How should one analyze staged and theatrically planned murderous acts? What is the relationship between IS's bombastic horror-pathos and the fascist European propaganda of the 1930s?
Spoken Beat Night accompanies Hassan Blasim during the reading from The Corpse Exhibition
-
My Secret City
Can the secrets of a city — a collection of microcosms, a collection of past and layered histories — ever be completely and commonly uncovered? The festival asked seven authors to write about their own "secret" cities. Not the city that they see when they walk out the door and onto the street, but the city that they occasionally and unexpectedly come across. Participants read in their own language, with English and Dutch translations projected simultaneously.
-
This Is Not America (Part 2)
The unexpected election of businessman Donald Trump as president of the United States will be signed and sealed in Washington this Friday, 20 January. The choice of Trump is seen primarily as a protest by citizens against the established political elite, and a sign of broad discontent among the American public. Is the USA our role model - will voters stand up against the political establishment here as well? In Europe in 2017, significant elections will take place in the Netherlands, France and Germany; the Dutch will be first to go to the ballot box on 15 March to elect their members of parliament. Should we expect a surprise?

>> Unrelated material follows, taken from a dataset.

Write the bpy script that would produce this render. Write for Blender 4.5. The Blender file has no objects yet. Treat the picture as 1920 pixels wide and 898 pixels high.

In This is Not America, writers and journalists will compare the USA and the Netherlands under the knowledgeable direction of Stephan Sanders. Margriet Oostveen wrote a column for NRC Handelsblad from the US about daily life there; currently she does the same for the Volkskrant about the Dutch from the Netherlands. Bas Heijne offers a broader cultural context for the general discontent; Ian Buruma, a citizen of and expert on both countries, makes comparisons; and Arnon Grunberg reflects on what he hears and sees in the streets of New York and The Hague. Jeanine Valeriano and her Spoken Beat Night finish up the evening with a sparkling performance. -
This Is Not America (part 1)
A late-night show about the United States of America that touches on many issues, from the shrinking middle class to the differences between whites and blacks, from hopeful new immigrants to the embittered white underclass. The America of the supporters of Donald Trump. A discussion between bestselling US author Colson Whitehead, Bolivian author Rodrigo Hasbún, Dutch writer Christine Otten and Anglo-Dutch writer Ian Buruma about America in the era of president Trump. Stephan Sanders moderates the conversation and Spoken Beat Night adds a jazzy musical interpretation of the American story.
-
In the Mirror of Refugees
The image that refugees have of Europe does not match the reality they experience upon arrival. Europe is a fiction. German-Azerbaijani writer Olga Grjasnowa wrote about the displaced in a globalized world; the Russian Michaïl Sjisjkin translated for asylumseekers in Vienna for years, which led to his novel Venus Hair; and novelist and filmmaker Hassan Blasim fled Irak and ended up turning his experiences into a book in Finland. Dutchman Tommy Wieringa delved into the motives of refugees for Dit zijn de namen (These Are the Names). What do they find in Europe? Moderator: Jeroen van Kan.
-
Winternachten lecture: Fiction in Fake Times
What is real, what is fake? And yet it's the fabrications that can provide insight into the world in which we live. The Anglo-Dutch Michel Faber, who kicks off the evening with the Winternachten Lecture about reality and fantasy, creates a future world in his novels, just like Dutch writer Hanna Bervoets. Czech economist Tomáš Sedláček sees parallels between economics and old myths, and Mircea Cărtărescu, also a translator of Bob Dylan lyrics, filled his trilogy about Communist Romania with mythical escapes from reality. Moderator: Lex Bohlmeijer.